*PROBLEM*
Each line from the line with "Recreate this scene" to the line with "return m, nt, nt.nodes, nt.links, nt.nodes['Principled", inclusive, is to be repeated exactly; no other line and no picture belongs in the copy.

*SOURCE DATA*
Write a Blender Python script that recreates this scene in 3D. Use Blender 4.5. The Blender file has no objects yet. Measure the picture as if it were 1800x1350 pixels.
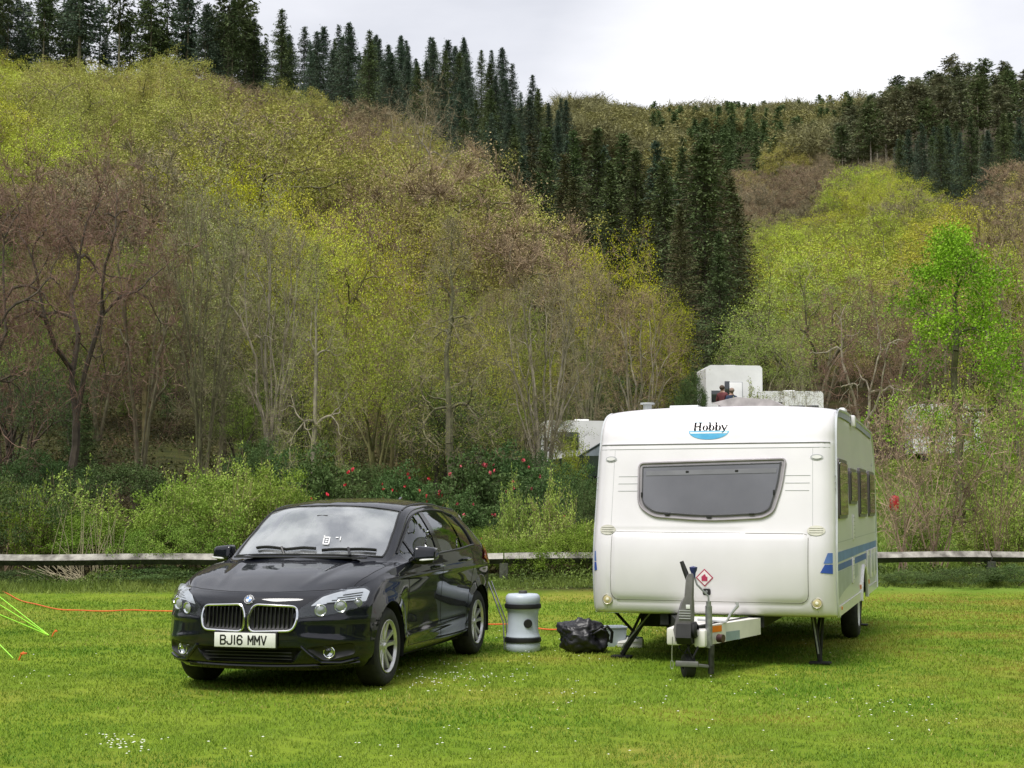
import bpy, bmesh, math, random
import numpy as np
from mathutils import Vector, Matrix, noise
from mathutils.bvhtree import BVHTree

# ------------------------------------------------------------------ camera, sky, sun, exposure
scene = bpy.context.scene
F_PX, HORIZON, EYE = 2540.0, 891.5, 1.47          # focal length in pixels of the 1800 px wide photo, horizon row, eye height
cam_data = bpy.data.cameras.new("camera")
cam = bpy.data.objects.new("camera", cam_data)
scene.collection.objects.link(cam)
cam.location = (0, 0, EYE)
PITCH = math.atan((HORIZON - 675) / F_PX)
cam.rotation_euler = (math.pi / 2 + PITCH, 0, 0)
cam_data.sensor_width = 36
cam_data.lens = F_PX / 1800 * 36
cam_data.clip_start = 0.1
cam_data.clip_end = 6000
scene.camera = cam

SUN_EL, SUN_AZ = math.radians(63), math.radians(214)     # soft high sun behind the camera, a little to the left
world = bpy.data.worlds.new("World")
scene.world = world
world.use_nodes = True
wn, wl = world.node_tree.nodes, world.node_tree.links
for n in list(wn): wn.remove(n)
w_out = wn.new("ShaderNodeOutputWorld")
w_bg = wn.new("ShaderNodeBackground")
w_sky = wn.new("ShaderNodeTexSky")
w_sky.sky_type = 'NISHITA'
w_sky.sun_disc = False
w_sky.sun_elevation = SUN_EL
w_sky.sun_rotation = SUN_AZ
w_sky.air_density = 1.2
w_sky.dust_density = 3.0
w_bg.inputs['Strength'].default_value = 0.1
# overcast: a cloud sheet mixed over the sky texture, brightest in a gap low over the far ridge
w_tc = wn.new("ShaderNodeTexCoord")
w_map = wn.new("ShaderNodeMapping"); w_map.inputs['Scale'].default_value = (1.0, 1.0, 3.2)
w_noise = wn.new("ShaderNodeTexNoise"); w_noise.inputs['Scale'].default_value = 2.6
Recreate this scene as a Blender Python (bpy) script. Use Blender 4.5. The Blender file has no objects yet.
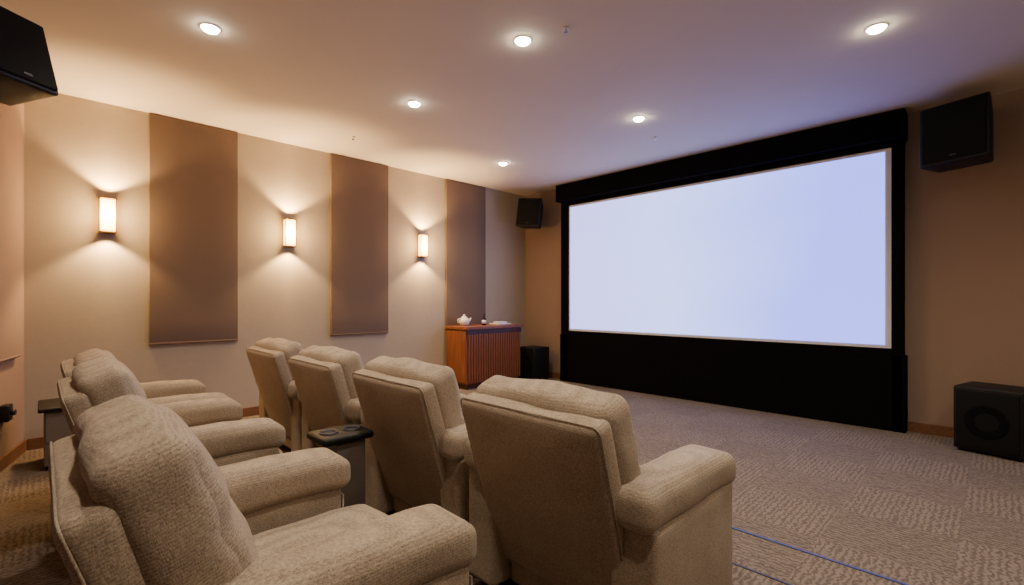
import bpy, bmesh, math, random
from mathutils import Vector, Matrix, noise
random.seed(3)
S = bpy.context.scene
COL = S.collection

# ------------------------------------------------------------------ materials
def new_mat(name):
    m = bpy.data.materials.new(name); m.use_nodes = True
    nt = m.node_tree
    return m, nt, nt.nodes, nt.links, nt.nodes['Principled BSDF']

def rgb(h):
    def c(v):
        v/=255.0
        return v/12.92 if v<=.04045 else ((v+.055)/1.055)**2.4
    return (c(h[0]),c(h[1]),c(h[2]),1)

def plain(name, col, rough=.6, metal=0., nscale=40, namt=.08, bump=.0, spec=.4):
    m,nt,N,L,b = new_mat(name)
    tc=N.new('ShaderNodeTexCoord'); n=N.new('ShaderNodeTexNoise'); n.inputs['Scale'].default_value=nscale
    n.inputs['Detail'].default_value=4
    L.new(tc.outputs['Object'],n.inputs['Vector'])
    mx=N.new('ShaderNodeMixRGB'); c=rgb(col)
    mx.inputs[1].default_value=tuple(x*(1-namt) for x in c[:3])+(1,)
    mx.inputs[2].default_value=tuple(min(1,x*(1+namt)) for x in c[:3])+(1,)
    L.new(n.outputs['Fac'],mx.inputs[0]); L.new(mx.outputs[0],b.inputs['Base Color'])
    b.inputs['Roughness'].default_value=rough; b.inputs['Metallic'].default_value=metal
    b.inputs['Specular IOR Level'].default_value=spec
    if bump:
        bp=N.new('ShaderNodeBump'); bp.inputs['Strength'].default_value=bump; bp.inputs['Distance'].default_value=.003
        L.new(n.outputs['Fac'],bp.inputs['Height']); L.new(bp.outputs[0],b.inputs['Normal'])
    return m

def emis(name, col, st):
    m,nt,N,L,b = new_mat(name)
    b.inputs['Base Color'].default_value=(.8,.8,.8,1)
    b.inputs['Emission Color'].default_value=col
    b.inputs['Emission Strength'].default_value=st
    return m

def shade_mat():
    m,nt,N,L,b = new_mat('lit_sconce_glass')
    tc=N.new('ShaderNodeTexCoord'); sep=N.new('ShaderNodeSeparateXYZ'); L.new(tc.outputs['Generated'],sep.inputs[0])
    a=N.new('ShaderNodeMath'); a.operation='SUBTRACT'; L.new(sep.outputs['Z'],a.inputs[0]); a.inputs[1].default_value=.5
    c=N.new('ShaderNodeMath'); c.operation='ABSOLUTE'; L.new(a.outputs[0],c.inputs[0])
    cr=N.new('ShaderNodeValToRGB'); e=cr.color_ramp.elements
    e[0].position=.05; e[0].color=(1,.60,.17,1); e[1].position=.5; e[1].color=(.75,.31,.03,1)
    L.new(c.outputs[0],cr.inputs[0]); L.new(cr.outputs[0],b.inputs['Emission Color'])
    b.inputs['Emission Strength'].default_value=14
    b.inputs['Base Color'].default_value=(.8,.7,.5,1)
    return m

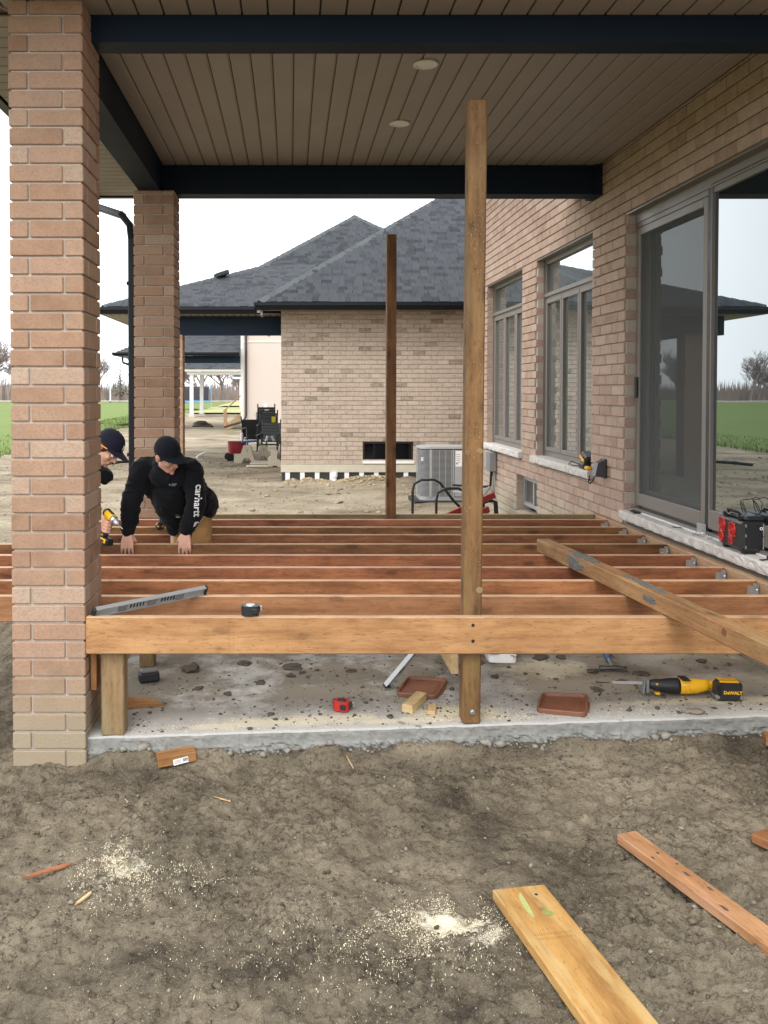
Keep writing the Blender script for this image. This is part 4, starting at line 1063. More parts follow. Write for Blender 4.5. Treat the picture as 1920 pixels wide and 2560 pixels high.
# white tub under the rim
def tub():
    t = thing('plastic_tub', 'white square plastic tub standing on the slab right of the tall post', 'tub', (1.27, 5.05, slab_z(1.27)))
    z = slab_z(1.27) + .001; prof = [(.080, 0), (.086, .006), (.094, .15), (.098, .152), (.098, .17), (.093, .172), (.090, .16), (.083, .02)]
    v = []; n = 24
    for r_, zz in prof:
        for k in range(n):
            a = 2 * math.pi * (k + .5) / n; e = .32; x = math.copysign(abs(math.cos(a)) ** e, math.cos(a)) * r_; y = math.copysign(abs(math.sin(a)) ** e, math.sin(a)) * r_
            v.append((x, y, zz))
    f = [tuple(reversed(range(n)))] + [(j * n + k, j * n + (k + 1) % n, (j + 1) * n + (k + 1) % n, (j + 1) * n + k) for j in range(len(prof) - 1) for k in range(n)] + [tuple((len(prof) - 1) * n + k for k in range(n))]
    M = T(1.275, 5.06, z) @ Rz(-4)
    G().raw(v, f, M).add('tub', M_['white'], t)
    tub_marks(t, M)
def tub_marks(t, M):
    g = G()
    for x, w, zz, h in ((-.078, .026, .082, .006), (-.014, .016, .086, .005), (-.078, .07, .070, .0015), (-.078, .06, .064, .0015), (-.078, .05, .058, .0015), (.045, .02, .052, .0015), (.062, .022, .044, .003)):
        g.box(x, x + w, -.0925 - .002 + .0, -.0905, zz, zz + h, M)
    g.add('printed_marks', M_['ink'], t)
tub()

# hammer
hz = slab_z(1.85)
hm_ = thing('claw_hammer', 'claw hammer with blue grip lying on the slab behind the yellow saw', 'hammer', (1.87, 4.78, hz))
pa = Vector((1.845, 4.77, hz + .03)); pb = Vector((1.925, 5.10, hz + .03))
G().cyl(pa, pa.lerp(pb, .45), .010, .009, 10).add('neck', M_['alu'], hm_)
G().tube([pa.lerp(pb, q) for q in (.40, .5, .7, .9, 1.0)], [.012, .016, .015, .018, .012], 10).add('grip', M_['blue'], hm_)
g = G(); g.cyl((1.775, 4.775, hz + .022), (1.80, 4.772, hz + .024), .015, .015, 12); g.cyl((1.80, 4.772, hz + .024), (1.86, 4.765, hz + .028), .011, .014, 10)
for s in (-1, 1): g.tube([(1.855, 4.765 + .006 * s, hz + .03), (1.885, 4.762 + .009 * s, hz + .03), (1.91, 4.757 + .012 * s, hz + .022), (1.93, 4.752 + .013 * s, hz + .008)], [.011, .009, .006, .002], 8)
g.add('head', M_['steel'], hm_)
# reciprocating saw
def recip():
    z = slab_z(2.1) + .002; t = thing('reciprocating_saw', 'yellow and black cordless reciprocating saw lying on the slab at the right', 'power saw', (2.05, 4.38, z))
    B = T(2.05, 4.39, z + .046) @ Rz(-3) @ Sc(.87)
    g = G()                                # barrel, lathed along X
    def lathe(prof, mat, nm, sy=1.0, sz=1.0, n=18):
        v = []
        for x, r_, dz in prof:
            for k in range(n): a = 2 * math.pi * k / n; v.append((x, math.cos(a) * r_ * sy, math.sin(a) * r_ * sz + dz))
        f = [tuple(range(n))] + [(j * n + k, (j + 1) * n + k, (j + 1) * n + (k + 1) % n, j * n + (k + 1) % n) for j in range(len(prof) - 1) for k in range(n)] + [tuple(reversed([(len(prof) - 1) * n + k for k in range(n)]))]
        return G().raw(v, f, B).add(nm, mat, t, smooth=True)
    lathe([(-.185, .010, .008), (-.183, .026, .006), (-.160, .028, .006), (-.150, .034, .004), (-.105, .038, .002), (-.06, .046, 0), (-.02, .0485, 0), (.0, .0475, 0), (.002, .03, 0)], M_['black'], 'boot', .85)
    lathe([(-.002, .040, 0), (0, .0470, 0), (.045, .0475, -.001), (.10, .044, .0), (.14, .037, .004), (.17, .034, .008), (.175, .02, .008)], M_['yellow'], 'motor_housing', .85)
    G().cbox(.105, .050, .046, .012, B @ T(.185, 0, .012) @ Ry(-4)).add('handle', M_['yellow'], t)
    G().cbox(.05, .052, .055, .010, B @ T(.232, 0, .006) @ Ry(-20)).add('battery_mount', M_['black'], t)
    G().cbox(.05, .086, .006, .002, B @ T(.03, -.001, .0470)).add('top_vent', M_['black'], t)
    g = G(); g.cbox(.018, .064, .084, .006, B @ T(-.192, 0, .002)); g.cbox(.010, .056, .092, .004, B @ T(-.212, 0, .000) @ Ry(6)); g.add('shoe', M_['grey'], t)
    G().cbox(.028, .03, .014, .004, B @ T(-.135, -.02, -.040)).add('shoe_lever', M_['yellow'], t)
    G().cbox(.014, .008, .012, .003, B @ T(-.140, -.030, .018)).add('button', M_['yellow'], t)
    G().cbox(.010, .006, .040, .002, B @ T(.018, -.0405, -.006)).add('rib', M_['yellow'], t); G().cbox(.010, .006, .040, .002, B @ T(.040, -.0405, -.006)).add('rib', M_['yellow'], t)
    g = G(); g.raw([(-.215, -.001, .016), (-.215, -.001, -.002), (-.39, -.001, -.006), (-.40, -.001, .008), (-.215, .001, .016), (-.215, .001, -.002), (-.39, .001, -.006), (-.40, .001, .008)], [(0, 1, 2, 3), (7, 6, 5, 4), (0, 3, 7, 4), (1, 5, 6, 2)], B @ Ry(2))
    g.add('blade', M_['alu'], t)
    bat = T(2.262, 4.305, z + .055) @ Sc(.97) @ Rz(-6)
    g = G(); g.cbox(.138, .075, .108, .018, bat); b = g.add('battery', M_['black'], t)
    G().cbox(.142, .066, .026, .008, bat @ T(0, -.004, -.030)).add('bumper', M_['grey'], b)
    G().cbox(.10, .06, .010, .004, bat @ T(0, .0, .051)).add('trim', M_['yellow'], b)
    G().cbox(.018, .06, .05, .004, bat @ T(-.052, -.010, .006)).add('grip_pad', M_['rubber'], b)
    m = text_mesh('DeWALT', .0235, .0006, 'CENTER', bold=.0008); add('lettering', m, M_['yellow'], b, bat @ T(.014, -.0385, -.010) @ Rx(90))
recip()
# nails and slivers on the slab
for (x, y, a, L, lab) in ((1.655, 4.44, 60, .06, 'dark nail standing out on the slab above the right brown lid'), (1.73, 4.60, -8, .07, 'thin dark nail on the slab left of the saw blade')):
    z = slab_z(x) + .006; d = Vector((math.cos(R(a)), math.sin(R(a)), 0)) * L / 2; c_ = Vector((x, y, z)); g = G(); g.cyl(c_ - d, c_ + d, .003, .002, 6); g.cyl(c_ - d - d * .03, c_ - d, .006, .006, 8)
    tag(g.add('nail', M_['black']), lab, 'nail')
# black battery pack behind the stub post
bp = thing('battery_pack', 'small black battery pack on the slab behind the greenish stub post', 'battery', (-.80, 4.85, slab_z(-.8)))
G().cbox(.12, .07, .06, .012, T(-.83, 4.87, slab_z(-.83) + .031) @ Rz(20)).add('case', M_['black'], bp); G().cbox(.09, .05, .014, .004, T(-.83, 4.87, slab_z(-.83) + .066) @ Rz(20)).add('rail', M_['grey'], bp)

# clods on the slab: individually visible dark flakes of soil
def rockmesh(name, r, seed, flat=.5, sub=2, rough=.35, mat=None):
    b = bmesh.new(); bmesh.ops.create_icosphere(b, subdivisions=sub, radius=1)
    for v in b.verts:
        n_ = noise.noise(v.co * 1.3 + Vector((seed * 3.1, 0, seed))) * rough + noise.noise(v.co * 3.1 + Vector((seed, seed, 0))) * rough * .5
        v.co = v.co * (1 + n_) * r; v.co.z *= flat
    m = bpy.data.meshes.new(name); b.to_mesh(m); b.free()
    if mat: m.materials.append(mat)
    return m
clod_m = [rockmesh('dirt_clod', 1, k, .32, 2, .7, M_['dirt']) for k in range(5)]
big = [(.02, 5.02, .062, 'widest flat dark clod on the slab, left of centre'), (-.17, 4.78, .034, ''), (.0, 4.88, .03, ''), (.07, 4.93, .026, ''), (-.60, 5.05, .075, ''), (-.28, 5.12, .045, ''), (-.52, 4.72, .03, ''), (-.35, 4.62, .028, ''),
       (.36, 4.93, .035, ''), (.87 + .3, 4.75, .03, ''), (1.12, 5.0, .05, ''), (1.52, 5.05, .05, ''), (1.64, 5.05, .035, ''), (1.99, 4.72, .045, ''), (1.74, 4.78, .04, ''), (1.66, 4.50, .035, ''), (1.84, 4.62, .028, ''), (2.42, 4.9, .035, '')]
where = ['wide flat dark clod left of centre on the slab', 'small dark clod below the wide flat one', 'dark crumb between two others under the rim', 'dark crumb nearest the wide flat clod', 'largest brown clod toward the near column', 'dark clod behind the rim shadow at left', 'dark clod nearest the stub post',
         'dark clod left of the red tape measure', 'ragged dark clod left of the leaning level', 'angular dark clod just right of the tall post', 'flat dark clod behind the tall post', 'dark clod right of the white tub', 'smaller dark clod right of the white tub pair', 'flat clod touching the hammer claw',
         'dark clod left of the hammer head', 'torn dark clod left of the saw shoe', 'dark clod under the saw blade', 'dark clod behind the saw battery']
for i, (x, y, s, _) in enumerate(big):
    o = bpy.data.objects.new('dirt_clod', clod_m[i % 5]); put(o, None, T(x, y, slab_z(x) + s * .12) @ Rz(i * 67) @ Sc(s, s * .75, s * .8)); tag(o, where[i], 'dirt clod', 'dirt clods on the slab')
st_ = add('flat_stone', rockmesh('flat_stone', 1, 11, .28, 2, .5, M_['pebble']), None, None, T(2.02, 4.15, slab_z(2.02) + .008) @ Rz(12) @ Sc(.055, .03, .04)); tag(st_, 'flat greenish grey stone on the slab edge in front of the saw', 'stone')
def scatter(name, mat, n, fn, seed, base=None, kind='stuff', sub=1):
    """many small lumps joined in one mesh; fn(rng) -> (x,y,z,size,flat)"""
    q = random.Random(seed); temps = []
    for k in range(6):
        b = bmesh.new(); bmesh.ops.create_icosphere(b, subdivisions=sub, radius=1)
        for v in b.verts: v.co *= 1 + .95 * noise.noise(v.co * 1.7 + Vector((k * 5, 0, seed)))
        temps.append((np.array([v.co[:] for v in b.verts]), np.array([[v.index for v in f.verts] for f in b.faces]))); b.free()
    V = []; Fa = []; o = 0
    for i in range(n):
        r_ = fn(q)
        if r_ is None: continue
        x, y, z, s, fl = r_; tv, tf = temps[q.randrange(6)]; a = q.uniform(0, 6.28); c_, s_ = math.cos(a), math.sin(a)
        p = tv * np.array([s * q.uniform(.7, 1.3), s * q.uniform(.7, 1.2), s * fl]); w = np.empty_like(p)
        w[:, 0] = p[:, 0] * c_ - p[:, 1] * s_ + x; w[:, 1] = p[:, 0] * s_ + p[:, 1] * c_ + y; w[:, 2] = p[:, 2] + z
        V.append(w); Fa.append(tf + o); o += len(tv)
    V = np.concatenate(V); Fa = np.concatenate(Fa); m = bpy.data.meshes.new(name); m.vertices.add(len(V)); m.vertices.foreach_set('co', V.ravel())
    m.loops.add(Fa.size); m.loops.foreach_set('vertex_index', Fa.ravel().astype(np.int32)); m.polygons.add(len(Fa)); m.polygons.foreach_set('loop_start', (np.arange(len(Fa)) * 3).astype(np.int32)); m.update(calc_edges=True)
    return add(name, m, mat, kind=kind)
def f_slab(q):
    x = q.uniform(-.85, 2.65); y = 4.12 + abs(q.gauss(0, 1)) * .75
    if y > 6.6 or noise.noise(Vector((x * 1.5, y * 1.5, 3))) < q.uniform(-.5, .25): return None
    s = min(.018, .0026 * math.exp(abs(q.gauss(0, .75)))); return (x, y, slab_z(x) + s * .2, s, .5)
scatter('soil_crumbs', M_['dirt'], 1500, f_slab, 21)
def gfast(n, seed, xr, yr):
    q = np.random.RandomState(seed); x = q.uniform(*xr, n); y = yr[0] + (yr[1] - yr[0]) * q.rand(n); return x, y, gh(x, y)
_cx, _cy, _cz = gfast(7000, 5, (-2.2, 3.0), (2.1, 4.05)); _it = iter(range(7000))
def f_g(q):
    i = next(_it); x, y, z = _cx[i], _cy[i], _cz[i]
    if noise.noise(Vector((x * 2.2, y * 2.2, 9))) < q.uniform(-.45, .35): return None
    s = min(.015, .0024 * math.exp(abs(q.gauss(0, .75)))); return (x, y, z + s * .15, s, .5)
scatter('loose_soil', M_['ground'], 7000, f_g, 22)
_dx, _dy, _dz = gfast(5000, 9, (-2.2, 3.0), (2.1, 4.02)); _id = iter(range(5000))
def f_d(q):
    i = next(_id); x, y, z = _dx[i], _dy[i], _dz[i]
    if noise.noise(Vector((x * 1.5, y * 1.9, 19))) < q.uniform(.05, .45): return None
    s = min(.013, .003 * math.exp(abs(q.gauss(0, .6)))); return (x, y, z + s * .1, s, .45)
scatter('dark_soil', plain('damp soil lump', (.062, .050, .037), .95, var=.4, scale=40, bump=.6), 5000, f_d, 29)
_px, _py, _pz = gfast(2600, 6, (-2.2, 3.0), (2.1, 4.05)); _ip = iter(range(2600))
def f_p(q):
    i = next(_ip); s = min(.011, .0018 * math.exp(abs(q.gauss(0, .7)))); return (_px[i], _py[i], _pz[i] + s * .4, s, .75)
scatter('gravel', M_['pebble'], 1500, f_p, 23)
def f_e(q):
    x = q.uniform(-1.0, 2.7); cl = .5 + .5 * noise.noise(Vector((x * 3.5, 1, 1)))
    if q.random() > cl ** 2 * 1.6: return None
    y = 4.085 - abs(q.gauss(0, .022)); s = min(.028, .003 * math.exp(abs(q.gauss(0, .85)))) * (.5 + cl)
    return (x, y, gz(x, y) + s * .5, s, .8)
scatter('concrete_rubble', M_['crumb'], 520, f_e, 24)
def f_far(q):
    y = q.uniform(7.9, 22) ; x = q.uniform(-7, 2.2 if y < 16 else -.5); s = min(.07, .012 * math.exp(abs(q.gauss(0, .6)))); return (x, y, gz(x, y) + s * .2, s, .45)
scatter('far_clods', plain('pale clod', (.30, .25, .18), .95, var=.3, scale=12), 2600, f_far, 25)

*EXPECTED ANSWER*
Recreate this scene as a Blender Python (bpy) script. Use Blender 4.5. The Blender file has no objects yet.
import bpy, bmesh, math, random
from mathutils import Vector, Matrix, noise
random.seed(3)
S = bpy.context.scene
COL = S.collection

# ------------------------------------------------------------------ materials
def new_mat(name):
    m = bpy.data.materials.new(name); m.use_nodes = True
    nt = m.node_tree
    return m, nt, nt.nodes, nt.links, nt.nodes['Principled BSDF']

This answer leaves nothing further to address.